Io, ahimé, come molti altri uomini, da buon Paperino, non appartengono a questa categoria.

In realtà so fare tante altre cose.

Leggo moltissimi libri e me li ricordo.

Credo di cavarmela con la scrittura e malgrado quello che dicono certi miei colleghi, penso di lavorare con impegno e con discreta abilità.

Faccio delle belle fotografie.

E poi quando c’è da bere e da mangiare sono un vero professionista!

Ma, come dice mia moglie Simonetta, in tutto il resto, o quasi, sono un disastro.

E quando dico disastro non esagero.

Perché la mia vita è punteggiata, quotidianamente, da sconfitte imbarazzanti.

Prendiamo la botanica.

Vi dico subito che Simonetta ha il pollice verde.

Ogni pianta che lei mette in casa diventa un baobab.

Io, invece, sono una catastrofe vivente.

Ogni pianta che metto in ufficio muore dopo pochissimi giorni.

Sono l’Attila delle azalee, dei ficus e degli oleandri.

Passiamo alla cucina.

Per sintetizzare il mio rapporto con i fornelli sarò esplicito: non so cucinare nemmeno un uovo al tegamino.

Quando prendo in mano una padella divento Fantozzi.

Confondo il sale con lo zucchero.

Mi brucio le mani quando scolo l’acqua della pasta.

E le poche volte che ho provato a cuocere una bistecca i vicini hanno chiamato i pompieri per via del fumo, che ho provocato nel palazzo.

Poi c’è il bricolage.

Se c’è da attaccare un quadro mi prendo a martellate da solo.

Se devo bucare una parete col trapano mi ritrovo nel salotto dei vicini di casa.

Non parliamo dei miei maldestri tentativi quando c’è da sturare un water: provoco un maremoto e allago l’appartamento.

Se cerco di aggiustare una presa elettrica faccio saltare la corrente in tutto il quartiere.

E pensare che ero stato sul punto di rifarmi da solo l’impianto elettrico di casa.

Già, prima che i miei, saputolo, fuggissero in una sperduta isola dell’Oceano Indiano.

Un ottimo motivo per cambiare subito idea e chiamare l’elettricista di fiducia, certo!

Da solo non riesco a mettermi un cerotto al dito.
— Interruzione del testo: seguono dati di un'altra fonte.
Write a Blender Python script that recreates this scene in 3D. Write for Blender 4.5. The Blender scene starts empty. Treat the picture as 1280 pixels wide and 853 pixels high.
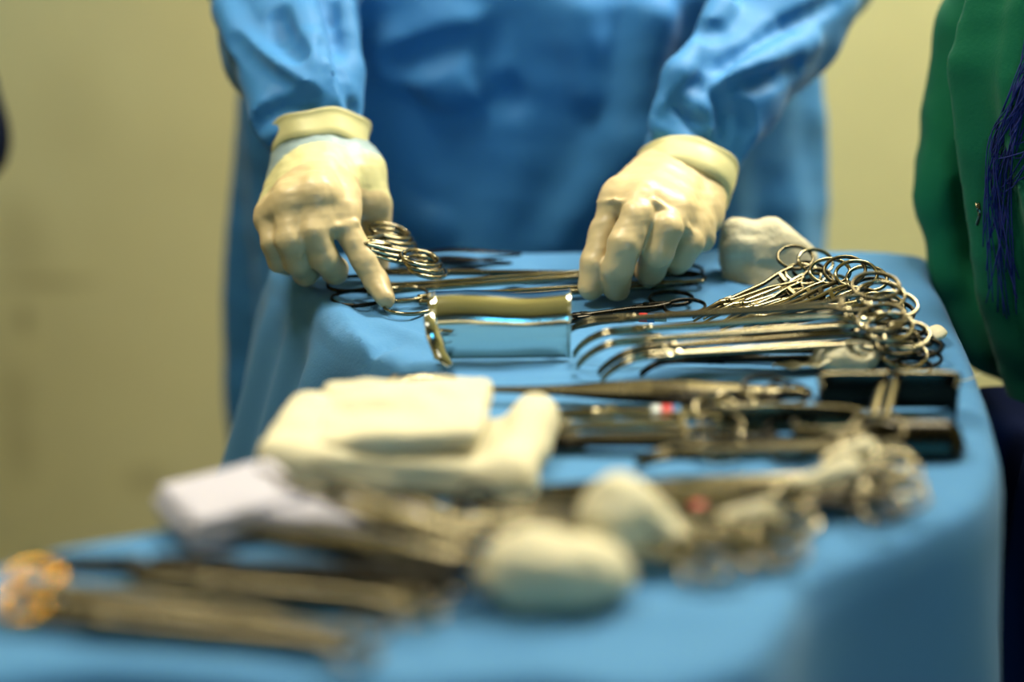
import bpy, bmesh, math, random
import numpy as np
from mathutils import Vector, Matrix, noise
from mathutils.geometry import delaunay_2d_cdt
random.seed(7)
rng = np.random.RandomState(3)
S = bpy.context.scene
C = S.collection
V = Vector
PI = math.pi

# ------------------------------------------------------------------ camera, light, exposure
FPX, PITCH, CAMZ = 3022.0, math.radians(19.0), 1.55
cam = bpy.data.cameras.new('camera'); camo = bpy.data.objects.new('camera', cam); C.objects.link(camo)
camo.location = (0, 0, CAMZ); camo.rotation_euler = (PI/2 - PITCH, 0, 0)
cam.sensor_width = 36.0; cam.lens = FPX/1280*36.0
cam.clip_start = 0.05; cam.clip_end = 50
cam.dof.use_dof = True; cam.dof.focus_distance = 2.03; cam.dof.aperture_fstop = 1.2; cam.dof.aperture_blades = 9
S.camera = camo
S.view_settings.view_transform = 'Standard'; S.view_settings.look = 'None'
S.view_settings.gamma = 1; S.view_settings.use_curve_mapping = False
S.view_settings.exposure = 0.0

w = bpy.data.worlds.new('world'); S.world = w; w.use_nodes = True
w.node_tree.nodes['Background'].inputs[0].default_value = (0.10, 0.12, 0.12, 1)
w.node_tree.nodes['Background'].inputs[1].default_value = 0.3

def area(name, loc, target, size, power, col, shape='DISK', sy=None, spread=180):
    l = bpy.data.lights.new(name, 'AREA'); l.shape = shape; l.size = size
    if sy: l.size_y = sy
    l.energy = power; l.color = col; l.spread = math.radians(spread)
    o = bpy.data.objects.new(name, l); C.objects.link(o); o.location = loc
    o.rotation_euler = (V(target) - V(loc)).to_track_quat('-Z', 'Y').to_euler()
    return o
area('surgical_light', (-0.55, 1.95, 2.5), (0.05, 1.85, 0.9), 0.45, 7.5, (1.0, 0.95, 0.80), spread=100)
area('ceiling_panel_light', (1.0, 2.6, 2.75), (1.0, 2.6, 0), 1.1, 108, (1.0, 0.96, 0.84), 'RECTANGLE', 0.5)
area('ceiling_panel_light', (-0.9, 0.2, 2.75), (-0.9, 0.2, 0), 1.1, 5, (1.0, 0.97, 0.86), 'RECTANGLE', 0.5)
area('added_blue_fill', (0.9, -1.52, 1.35), (0.9, 2.0, 0.9), 1.2, 11, (0.06, 0.52, 1.0), 'RECTANGLE', 1.0, spread=120)  # added blue fill from behind the camera to tint the shaded cloth, no known source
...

E se prendo in mano un tubetto di attaccatutto resto per tre giorni con il pollice incollato all’indice.

Piuttosto che cambiare una gomma della mia automobile, vendo l’automobile.

Perché potrei restare lì, a combattere col crick, per intere settimane.
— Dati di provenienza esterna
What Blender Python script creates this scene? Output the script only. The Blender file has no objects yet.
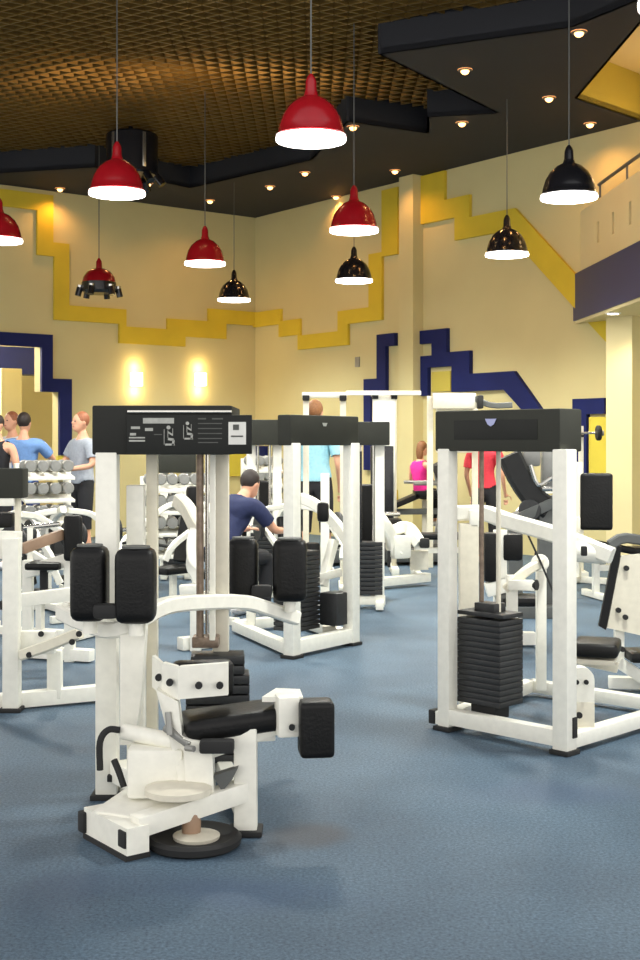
import bpy, bmesh, math, random
from mathutils import Vector, Matrix
random.seed(7)
PI = math.pi
sc = bpy.context.scene
COL = sc.collection
F, EYE, CX, HY = 1260.0, 1.5, 320.0, 443.0

# ------------------------------------------------------------------ measuring
def at(px, py, D):
    return Vector(((px - CX) / F * D, D, EYE + (HY - py) / F * D))
def ground(px, py):
    D = F * EYE / (py - HY)
    return Vector(((px - CX) / F * D, D, 0.0))
CORNER = Vector((-1.13, 22.0, 0))
UR = Vector((0.607, -0.795, 0)).normalized()      # along the right wall, away from the corner
UL = Vector((-0.795, -0.607, 0)).normalized()     # along the left wall, away from the corner
NR = Vector((-0.795, -0.607, 0)).normalized()     # right wall's inward normal
NL = Vector((0.607, -0.795, 0)).normalized()      # left wall's inward normal
H = 5.43
def wall_hit(px, py, U):
    k = (px - CX) / F
    t = (CORNER.x - k * CORNER.y) / (k * U.y - U.x)
    D = CORNER.y + U.y * t
    return t, EYE + (HY - py) / F * D
def RW(px, py): return wall_hit(px, py, UR)
def LW(px, py): return wall_hit(px, py, UL)

# ------------------------------------------------------------------ materials
def srgb(r, g, b):
    f = lambda c: (c / 255 / 12.92) if c / 255 <= 0.04045 else ((c / 255 + 0.055) / 1.055) ** 2.4
    return (f(r), f(g), f(b), 1)
def mat(name, col, rough=0.5, metal=0.0, var=0.08, scale=12.0, bump=0.0, bscale=60, spec=0.5, emit=None, estr=0.0, trans=0.0):
    m = bpy.data.materials.new(name); m.use_nodes = True
    nt = m.node_tree; b = nt.nodes['Principled BSDF']
    b.inputs['Roughness'].default_value = rough
    b.inputs['Metallic'].default_value = metal
    b.inputs['Specular IOR Level'].default_value = spec
    tc = nt.nodes.new('ShaderNodeTexCoord')
    n = nt.nodes.new('ShaderNodeTexNoise'); n.inputs['Scale'].default_value = scale; n.inputs['Detail'].default_value = 4
    nt.links.new(tc.outputs['Object'], n.inputs['Vector'])
    r = nt.nodes.new('ShaderNodeValToRGB')
    c = col
    r.color_ramp.elements[0].position = 0.3; r.color_ramp.elements[1].position = 0.7
    r.color_ramp.elements[0].color = (c[0] * (1 - var), c[1] * (1 - var), c[2] * (1 - var), 1)
    r.color_ramp.elements[1].color = (min(1, c[0] * (1 + var)), min(1, c[1] * (1 + var)), min(1, c[2] * (1 + var)), 1)
    nt.links.new(n.outputs['Fac'], r.inputs['Fac'])
    nt.links.new(r.outputs['Color'], b.inputs['Base Color'])
    if bump:
        n2 = nt.nodes.new('ShaderNodeTexNoise'); n2.inputs['Scale'].default_value = bscale
        nt.links.new(tc.outputs['Object'], n2.inputs['Vector'])
        bp = nt.nodes.new('ShaderNodeBump'); bp.inputs['Strength'].default_value = bump; bp.inputs['Distance'].default_value = 0.01
        nt.links.new(n2.outputs['Fac'], bp.inputs['Height']); nt.links.new(bp.outputs['Normal'], b.inputs['Normal'])
    if emit:
        b.inputs['Emission Color'].default_value = emit; b.inputs['Emission Strength'].default_value = estr
    return m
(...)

Impazzisco quando c’è da registrare qualcosa in Tv usando il timer.

Se decido di registrare un film mi ritrovo sul nastro un documentario sulla vita delle renne nella Lapponia orientale!

L’atro giorno sono andato a trovare mia suocera a Collevecchio, un delizioso borgo collinare, immerso nel verde della Sabina.

Ho fatto tutto quello che c’era da fare: zappare, potare, ripulire, non dovevo avere rimorsi di essere accusato di stare seduto con le mani in mano.

Senza scompormi, vi avviso che mi sono tagliato un dito.

Ho acceso il fuoco nella sala da pranzo: è stato purtroppo necessario l’intervento della Protezione Civile.

Ho sbagliato, a quanto pare.

E a mia moglie che mi inseguiva facendo dondolare pericolosamente l’accetta che teneva in mano, fischiettando allegramente le ho fatto presente che doveva, invece, premiare il mio piccolo sfoggio di zelo.

Anche se, tuttavia, non è passato inosservato e ha fatto qualche danno.

Vero, posso però dire che mi sento più a mio agio con penne e matite. In fin dei conti, nessuno è perfetto!

Comunque sono un uomo fortunato perché mia moglie, nonostante tutto, è innamorata dei miei difetti e, sempre vigile sul destino dei nostri due figli, Gabriele ed Alessandro, finisce con l’essere lei il vero fulcro della famiglia, anzi ne è l’unica colonna portante.

E, anche se il suo tentativo di trasformare la nostra famiglia in una unità di cui andare socialmente fieri fallisce inevitabilmente, eppure l’amore rimane lo stesso.